Sweden came into Milan Cortina as the defending gold medalist but has gotten off to a poor start. The Swedes lost to Canada after dropping games to Britain and Italy. Kennedy said as much, further dismissing Eriksson’s complaints.
“He might have been upset that he was losing,” Kennedy said. “He might be upset that they’re 0-2, grasping for straws. I just told him again. I said I have a ton of respect for him as a player. … I don’t really know what he’s trying to get out of it. And yeah, onward. But I’m not going to stand there and take cheating lightly.”
During his own postgame news conference, Eriksson shifted blame to unprepared officiators.
“We told the officials.
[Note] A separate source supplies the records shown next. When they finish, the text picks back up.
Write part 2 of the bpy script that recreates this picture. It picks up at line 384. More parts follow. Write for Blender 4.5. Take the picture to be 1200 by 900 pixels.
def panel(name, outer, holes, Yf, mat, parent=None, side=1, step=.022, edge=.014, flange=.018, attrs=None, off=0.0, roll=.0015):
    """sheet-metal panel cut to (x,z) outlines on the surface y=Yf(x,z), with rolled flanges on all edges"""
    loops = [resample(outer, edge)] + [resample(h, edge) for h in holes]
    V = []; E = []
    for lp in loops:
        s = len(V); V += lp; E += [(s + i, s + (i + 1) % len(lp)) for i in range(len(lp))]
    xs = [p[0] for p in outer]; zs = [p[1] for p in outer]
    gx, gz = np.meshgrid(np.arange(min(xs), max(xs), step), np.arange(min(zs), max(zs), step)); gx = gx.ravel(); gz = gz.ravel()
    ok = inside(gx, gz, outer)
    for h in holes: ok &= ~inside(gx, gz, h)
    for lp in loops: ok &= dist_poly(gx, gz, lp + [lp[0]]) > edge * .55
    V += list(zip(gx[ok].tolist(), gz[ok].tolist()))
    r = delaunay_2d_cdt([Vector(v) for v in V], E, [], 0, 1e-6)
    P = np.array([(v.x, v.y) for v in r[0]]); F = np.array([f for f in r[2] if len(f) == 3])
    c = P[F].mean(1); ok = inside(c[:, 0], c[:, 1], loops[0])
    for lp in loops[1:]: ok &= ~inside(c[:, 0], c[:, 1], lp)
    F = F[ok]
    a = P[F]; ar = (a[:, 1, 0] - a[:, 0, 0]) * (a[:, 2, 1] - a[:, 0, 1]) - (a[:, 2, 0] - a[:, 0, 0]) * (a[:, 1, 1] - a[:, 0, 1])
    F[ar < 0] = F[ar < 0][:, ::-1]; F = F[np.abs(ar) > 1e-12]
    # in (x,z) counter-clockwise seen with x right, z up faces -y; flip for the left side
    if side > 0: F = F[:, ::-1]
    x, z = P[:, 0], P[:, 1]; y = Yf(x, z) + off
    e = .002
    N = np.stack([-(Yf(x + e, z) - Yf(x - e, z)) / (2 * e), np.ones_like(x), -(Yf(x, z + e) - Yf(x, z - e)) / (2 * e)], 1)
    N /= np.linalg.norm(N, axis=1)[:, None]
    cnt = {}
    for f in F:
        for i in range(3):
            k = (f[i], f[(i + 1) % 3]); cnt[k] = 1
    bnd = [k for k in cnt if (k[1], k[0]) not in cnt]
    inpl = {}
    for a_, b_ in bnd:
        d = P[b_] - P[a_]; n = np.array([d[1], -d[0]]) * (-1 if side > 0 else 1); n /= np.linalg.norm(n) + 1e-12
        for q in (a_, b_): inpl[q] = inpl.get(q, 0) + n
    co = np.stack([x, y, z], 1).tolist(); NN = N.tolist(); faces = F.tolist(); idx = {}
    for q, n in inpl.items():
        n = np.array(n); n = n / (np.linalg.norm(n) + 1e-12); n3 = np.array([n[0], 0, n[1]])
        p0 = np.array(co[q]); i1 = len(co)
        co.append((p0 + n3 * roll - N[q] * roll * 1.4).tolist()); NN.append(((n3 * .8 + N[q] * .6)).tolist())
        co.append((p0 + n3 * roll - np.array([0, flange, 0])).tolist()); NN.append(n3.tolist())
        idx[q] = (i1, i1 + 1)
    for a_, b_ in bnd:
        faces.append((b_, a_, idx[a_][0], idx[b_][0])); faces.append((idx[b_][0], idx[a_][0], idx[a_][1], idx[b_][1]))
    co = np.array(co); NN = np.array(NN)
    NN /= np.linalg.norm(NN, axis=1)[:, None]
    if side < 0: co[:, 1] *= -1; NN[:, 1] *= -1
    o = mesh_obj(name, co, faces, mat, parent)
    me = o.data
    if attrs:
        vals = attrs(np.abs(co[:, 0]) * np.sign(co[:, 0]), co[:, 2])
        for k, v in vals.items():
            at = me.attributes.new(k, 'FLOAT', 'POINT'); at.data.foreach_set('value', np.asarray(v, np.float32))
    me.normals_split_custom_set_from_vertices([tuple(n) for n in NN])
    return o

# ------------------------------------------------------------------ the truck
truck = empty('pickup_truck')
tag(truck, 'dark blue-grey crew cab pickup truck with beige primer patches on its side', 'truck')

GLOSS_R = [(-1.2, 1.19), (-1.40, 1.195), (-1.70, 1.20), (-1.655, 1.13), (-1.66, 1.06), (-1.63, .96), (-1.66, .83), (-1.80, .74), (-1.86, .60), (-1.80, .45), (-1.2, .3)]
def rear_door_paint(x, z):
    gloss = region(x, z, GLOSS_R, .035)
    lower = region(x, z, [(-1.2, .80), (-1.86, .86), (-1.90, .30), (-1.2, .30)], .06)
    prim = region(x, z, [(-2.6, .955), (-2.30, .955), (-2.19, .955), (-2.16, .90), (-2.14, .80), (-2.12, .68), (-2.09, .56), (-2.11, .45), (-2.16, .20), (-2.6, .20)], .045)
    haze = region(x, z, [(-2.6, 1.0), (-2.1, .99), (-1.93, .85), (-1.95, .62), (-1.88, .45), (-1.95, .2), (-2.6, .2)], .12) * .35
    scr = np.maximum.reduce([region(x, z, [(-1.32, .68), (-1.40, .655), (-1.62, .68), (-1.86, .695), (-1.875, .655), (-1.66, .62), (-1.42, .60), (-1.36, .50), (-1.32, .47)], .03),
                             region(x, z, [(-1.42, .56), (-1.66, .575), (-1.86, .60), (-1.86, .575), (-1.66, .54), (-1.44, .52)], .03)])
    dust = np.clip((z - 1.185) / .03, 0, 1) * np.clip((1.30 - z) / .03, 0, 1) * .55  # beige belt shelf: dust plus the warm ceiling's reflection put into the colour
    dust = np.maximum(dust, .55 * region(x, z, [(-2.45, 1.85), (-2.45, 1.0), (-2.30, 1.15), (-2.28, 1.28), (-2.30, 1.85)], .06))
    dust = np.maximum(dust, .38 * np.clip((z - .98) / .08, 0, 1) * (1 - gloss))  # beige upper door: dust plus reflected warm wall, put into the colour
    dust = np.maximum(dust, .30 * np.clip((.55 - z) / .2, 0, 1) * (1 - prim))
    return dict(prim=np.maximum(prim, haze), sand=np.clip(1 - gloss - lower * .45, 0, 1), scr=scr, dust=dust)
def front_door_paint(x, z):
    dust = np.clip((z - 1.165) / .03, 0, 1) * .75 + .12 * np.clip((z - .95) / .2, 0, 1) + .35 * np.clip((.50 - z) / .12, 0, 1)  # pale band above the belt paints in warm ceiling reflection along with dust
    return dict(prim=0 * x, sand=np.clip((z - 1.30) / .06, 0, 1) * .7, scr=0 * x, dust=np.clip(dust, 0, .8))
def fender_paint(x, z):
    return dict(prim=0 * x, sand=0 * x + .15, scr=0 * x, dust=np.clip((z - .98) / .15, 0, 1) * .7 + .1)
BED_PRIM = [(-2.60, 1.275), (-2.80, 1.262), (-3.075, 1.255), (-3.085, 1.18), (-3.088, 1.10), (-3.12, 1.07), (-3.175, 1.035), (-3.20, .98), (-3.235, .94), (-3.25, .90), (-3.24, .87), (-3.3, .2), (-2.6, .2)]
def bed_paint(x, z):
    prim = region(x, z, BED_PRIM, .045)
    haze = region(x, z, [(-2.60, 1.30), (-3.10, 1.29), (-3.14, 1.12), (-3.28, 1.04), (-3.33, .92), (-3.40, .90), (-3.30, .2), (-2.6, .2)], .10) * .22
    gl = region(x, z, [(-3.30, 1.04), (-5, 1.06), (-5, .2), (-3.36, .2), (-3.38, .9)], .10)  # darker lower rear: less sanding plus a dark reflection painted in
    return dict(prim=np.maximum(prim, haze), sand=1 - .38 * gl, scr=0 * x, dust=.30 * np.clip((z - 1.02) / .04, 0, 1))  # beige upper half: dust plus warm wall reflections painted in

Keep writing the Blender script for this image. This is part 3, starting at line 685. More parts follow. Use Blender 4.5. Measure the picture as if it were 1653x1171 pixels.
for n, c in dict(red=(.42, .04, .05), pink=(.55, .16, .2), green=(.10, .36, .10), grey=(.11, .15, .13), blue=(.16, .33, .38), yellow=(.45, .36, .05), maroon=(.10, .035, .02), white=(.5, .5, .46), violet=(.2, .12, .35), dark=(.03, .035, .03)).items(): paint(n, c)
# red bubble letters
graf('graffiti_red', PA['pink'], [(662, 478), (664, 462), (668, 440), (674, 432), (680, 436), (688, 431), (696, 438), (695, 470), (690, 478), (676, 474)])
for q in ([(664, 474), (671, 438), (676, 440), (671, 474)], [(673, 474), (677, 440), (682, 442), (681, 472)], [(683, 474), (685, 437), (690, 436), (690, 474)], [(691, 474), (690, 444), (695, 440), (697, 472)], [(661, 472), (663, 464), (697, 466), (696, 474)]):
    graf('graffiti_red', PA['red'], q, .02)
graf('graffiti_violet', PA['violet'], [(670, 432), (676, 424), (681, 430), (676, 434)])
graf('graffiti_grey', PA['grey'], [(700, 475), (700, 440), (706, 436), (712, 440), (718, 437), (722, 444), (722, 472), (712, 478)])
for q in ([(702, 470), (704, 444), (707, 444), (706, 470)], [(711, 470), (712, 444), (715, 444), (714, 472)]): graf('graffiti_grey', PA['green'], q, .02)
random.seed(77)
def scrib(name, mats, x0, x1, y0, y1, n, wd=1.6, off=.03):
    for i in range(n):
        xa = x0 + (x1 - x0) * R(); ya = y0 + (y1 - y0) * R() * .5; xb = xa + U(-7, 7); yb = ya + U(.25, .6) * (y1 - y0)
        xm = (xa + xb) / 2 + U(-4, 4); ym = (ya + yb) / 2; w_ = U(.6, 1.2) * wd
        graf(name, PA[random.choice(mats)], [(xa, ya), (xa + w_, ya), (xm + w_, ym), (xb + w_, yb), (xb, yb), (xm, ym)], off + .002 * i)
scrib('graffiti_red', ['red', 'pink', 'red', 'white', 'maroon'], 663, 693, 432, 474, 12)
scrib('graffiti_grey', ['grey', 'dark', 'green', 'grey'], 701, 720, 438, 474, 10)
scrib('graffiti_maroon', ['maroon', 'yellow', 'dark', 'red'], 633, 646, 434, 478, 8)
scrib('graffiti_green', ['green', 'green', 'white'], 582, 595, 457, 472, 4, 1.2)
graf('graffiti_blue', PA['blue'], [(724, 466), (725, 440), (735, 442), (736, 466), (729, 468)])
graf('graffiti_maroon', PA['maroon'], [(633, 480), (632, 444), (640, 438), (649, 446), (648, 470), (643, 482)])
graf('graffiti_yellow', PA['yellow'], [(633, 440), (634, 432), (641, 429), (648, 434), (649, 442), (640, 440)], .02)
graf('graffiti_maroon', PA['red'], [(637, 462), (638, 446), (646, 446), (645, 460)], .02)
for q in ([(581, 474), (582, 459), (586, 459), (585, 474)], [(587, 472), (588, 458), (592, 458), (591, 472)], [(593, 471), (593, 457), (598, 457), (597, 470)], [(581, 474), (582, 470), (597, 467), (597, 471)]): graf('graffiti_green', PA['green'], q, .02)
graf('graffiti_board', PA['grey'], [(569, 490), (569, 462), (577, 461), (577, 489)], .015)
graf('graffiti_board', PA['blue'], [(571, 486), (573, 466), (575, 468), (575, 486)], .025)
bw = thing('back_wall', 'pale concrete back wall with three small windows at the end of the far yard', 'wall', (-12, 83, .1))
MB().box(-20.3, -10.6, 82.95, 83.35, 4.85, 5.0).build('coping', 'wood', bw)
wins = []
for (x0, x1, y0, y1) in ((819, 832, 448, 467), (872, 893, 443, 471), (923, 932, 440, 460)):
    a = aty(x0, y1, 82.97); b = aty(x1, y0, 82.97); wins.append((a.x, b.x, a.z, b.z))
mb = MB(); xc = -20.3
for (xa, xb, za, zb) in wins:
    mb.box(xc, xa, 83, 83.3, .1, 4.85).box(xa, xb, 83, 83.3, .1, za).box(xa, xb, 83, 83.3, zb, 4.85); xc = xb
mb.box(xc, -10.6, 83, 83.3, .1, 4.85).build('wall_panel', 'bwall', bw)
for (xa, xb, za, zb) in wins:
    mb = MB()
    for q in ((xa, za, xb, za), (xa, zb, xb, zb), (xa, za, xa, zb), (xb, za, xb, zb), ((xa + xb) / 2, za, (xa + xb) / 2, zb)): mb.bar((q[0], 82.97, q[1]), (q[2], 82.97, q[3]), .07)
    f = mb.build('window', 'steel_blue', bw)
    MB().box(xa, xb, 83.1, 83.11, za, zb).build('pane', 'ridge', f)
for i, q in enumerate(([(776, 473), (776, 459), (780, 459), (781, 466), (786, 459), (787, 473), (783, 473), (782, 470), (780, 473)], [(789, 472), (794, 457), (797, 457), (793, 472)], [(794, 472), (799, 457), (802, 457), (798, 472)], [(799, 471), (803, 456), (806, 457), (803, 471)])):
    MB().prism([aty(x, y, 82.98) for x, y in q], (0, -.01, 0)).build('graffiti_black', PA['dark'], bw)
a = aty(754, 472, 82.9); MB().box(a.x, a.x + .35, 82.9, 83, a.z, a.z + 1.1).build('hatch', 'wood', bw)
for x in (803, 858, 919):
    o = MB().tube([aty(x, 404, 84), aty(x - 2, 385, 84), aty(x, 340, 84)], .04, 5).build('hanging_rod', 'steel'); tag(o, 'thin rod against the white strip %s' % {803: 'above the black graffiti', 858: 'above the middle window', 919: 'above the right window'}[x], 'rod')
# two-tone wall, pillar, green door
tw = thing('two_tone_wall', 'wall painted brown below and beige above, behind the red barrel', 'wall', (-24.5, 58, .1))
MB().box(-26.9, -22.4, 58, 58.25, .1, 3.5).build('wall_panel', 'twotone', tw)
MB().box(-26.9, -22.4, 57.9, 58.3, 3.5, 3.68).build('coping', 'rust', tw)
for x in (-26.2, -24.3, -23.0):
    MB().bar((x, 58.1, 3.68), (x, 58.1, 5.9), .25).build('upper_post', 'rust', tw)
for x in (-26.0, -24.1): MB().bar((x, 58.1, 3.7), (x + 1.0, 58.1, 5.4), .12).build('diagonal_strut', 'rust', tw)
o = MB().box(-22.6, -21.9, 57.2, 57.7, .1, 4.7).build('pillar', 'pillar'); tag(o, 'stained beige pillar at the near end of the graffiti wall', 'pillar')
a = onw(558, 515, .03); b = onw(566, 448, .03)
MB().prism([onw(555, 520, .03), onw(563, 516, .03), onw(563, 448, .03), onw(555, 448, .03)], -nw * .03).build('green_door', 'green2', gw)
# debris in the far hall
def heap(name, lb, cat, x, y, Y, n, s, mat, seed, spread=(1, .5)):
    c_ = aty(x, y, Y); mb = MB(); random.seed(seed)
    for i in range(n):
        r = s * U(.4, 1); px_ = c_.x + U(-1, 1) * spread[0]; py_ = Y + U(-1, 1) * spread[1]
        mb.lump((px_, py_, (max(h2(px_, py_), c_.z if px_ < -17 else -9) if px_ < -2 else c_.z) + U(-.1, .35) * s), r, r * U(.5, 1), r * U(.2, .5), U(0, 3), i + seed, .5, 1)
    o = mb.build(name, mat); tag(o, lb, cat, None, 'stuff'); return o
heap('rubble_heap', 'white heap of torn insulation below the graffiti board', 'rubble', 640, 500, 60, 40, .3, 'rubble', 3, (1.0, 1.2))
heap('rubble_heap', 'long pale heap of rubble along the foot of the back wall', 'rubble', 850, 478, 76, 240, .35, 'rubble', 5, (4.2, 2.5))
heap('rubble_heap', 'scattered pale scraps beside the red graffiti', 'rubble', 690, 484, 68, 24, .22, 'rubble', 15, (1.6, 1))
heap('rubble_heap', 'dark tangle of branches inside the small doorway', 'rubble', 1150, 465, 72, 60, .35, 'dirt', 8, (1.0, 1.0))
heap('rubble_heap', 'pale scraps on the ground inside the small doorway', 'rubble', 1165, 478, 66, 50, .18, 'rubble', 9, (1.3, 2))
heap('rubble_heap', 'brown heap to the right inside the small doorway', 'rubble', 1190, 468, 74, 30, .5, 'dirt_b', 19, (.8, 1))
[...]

They came out, and they misread the rules, sadly,” he said. “Because they thought double-touching any part of the rock is OK. And then they found out that was wrong. You can only touch the electronic part of the handle.”
World Curling said in a statement that it reviewed the match and found no missed violations.
“We’re all super-good friends out there,” Edin said during his postgame news conference. “We’ve known them for 20 years. And (rule violations) happened many times before, so it’s just sad that it gets to heated discussions on the ice instead of just curling, according to the rulebooks, but it’s what it is.”
The Canadian men’s team beat the U.S. earlier in the day, with the victory against Sweden putting its record at 3-0.
Canada will next face undefeated Switzerland on Saturday. Sweden, which won gold over the U.S. in mixed doubles curling, will take on 0-3 China at the same time, one sheet away.